Orang-orang seperti ini pasti tidak akan rindu Yerusalem Baru, tidak akan rindu bertemu dengan Tuhan, karena dia hanya memikirkan Tuhan, tapi tidak merasakan Tuhan. Sebab untuk merasakan Tuhan, kita harus mengalami Tuhan. Kita belajar kebenaran, merasa ada hal-hal yang luar biasa yang membuat kita sudah merasa punya pengetahuan begitu rupa, lalu kita pun merasa bahwa keselamatan kita lebih berkualitas, walau tanpa diiringi dengan perjumpaan dengan Allah setiap hari. Bersyukur kita dihajar Tuhan, sebab kita malu kalau kita menoleh ke belakang dan menyadari betapa bodohnya kita. Tapi Tuhan dalam kesabaran yang luar biasa, menunggu kita sampai kita mengerti. 
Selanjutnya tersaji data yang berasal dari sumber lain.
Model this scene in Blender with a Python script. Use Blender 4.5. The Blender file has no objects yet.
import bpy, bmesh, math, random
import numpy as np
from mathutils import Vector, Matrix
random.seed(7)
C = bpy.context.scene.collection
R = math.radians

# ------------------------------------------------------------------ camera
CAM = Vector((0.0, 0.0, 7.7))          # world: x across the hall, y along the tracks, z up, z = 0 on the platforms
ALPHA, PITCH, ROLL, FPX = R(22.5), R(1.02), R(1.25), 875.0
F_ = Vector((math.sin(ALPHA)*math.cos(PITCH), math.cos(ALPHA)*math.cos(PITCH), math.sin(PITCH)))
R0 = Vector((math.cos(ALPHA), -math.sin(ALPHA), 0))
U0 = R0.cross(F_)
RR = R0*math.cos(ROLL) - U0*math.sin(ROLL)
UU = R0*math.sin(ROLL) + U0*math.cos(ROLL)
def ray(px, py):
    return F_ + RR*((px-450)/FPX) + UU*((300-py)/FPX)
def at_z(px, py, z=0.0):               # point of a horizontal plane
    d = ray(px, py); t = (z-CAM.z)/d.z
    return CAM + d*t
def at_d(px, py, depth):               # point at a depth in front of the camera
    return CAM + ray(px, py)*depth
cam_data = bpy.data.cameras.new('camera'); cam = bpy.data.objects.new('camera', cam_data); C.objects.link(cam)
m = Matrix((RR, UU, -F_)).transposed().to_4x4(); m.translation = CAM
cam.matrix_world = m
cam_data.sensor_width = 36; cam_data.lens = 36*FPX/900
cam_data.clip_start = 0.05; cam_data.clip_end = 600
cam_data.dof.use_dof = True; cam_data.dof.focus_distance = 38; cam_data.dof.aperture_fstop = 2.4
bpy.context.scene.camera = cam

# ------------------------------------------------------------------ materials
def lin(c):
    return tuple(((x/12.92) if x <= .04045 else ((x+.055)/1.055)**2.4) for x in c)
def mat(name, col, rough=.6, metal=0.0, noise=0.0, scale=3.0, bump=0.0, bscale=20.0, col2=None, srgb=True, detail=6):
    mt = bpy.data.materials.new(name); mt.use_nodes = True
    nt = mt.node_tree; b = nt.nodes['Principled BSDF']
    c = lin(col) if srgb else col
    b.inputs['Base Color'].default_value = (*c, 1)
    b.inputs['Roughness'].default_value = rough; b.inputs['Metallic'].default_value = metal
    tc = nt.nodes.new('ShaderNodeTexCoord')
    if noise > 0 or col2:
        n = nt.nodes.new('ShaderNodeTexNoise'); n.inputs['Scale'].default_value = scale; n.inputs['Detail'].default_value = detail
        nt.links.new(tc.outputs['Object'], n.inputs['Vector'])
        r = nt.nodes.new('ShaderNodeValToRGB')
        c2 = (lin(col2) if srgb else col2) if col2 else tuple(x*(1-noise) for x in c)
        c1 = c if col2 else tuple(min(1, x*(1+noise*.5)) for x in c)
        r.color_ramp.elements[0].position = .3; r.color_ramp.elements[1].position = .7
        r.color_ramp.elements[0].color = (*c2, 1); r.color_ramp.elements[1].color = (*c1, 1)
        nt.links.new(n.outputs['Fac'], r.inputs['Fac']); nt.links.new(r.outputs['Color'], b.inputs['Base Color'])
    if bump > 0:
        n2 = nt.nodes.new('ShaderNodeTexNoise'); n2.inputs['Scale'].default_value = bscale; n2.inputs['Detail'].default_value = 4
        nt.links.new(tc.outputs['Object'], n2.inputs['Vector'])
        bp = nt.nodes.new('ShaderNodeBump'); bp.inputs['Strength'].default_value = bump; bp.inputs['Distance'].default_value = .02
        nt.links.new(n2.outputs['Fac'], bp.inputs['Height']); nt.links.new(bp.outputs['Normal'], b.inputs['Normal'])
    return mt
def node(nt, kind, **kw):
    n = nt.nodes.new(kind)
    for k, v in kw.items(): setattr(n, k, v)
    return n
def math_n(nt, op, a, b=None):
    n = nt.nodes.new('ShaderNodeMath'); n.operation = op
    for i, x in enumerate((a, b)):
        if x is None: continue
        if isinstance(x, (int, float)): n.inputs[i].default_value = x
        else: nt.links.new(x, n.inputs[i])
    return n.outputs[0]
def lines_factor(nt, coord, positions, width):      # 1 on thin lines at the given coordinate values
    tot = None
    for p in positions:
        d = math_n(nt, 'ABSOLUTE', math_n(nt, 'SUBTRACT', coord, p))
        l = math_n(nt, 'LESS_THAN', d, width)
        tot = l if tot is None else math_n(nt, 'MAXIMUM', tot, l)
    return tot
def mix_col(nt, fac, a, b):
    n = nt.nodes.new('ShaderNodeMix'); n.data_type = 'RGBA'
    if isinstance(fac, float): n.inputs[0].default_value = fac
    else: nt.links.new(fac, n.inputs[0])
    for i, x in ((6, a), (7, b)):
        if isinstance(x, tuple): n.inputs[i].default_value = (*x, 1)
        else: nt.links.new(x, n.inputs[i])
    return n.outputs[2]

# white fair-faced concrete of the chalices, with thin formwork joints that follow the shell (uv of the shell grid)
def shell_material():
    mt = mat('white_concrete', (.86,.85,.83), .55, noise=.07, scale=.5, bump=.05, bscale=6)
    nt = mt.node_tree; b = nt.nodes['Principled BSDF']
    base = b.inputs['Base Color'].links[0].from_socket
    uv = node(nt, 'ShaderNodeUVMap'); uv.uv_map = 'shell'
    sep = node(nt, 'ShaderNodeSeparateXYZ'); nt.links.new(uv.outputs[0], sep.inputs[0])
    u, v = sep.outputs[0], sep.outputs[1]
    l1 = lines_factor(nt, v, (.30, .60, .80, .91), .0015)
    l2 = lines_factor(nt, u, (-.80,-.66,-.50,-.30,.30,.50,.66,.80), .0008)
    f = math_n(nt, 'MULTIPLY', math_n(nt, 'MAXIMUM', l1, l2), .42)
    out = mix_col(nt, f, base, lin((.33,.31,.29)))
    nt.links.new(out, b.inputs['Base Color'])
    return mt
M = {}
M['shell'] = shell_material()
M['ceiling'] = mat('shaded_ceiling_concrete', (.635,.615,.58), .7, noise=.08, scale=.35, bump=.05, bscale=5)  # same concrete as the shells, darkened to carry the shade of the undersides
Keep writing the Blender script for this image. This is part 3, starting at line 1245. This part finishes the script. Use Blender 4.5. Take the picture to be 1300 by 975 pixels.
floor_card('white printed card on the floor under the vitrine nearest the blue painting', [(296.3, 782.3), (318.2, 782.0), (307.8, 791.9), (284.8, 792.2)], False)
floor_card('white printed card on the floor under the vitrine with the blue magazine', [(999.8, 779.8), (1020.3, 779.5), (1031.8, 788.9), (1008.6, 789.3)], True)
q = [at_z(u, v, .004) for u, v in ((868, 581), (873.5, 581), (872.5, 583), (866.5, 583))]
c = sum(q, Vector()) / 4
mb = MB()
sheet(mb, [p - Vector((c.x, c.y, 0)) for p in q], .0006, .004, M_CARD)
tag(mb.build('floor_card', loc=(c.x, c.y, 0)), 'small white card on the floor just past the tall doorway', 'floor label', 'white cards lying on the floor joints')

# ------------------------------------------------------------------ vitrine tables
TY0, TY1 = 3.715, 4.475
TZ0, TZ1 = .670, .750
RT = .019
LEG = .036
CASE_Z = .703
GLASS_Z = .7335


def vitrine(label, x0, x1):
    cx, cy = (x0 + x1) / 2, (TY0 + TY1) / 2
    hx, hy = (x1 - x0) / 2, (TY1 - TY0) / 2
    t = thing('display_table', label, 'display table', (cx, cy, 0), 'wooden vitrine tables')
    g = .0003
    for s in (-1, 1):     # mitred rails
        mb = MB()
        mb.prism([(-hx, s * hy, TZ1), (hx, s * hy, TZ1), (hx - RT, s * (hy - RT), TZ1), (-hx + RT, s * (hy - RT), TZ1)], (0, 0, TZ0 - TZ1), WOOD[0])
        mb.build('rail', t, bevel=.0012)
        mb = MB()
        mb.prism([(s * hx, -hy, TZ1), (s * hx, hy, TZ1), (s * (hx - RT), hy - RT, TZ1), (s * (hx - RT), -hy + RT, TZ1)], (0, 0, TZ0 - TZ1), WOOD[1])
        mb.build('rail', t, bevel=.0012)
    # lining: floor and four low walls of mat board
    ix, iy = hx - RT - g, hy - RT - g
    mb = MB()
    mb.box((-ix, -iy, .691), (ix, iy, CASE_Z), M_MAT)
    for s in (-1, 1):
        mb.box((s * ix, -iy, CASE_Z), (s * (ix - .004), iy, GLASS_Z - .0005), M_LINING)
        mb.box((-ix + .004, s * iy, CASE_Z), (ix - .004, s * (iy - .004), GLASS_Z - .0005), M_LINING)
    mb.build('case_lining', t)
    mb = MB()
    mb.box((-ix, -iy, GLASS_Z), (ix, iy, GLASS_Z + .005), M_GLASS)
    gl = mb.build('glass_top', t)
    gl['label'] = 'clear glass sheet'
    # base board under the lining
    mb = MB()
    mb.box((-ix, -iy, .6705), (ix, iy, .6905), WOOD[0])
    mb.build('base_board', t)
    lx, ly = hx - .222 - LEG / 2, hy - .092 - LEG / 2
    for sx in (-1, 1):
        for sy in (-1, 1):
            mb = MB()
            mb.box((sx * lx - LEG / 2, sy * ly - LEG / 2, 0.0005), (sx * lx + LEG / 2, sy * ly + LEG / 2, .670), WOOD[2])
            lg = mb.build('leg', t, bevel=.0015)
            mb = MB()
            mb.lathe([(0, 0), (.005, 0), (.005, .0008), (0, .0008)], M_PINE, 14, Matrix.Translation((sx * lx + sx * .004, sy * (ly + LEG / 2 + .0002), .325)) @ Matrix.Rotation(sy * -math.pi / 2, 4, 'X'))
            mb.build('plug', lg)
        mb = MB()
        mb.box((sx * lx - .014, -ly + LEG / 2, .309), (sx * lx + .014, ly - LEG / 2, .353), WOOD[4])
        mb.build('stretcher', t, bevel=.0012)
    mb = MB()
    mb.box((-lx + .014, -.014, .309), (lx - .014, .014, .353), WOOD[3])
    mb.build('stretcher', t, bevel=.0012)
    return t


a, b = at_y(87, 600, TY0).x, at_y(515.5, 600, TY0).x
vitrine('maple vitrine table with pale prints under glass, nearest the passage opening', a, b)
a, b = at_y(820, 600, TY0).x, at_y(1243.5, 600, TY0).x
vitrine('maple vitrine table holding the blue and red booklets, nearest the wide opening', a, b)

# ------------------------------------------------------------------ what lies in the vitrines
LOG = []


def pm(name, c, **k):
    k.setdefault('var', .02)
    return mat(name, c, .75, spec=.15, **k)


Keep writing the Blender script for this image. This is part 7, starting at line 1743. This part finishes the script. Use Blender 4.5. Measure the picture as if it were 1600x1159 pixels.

Kita belajar kebenaran, tapi kita masih bisa punya hobi-hobi, masih membuka peluang untuk menikmati dunia. Tapi hari ini, kita bukan hanya belajar kebenaran, melainkan kita memburu Tuhan, mencari Tuhan, mematikan semua keinginan dunia, sampai puncaknya kita memekikkan genderang perang. Kita mau masuk ke kedalaman lautan Tuhan untuk memperoleh mutiara-mutiara yang selama ini belum pernah disingkapkan, tapi kita juga mau menghidupkan Tuhan di dunia kita hari ini, yang mana Tuhan mati dalam kehidupan banyak orang, mati dalam gereja-gereja.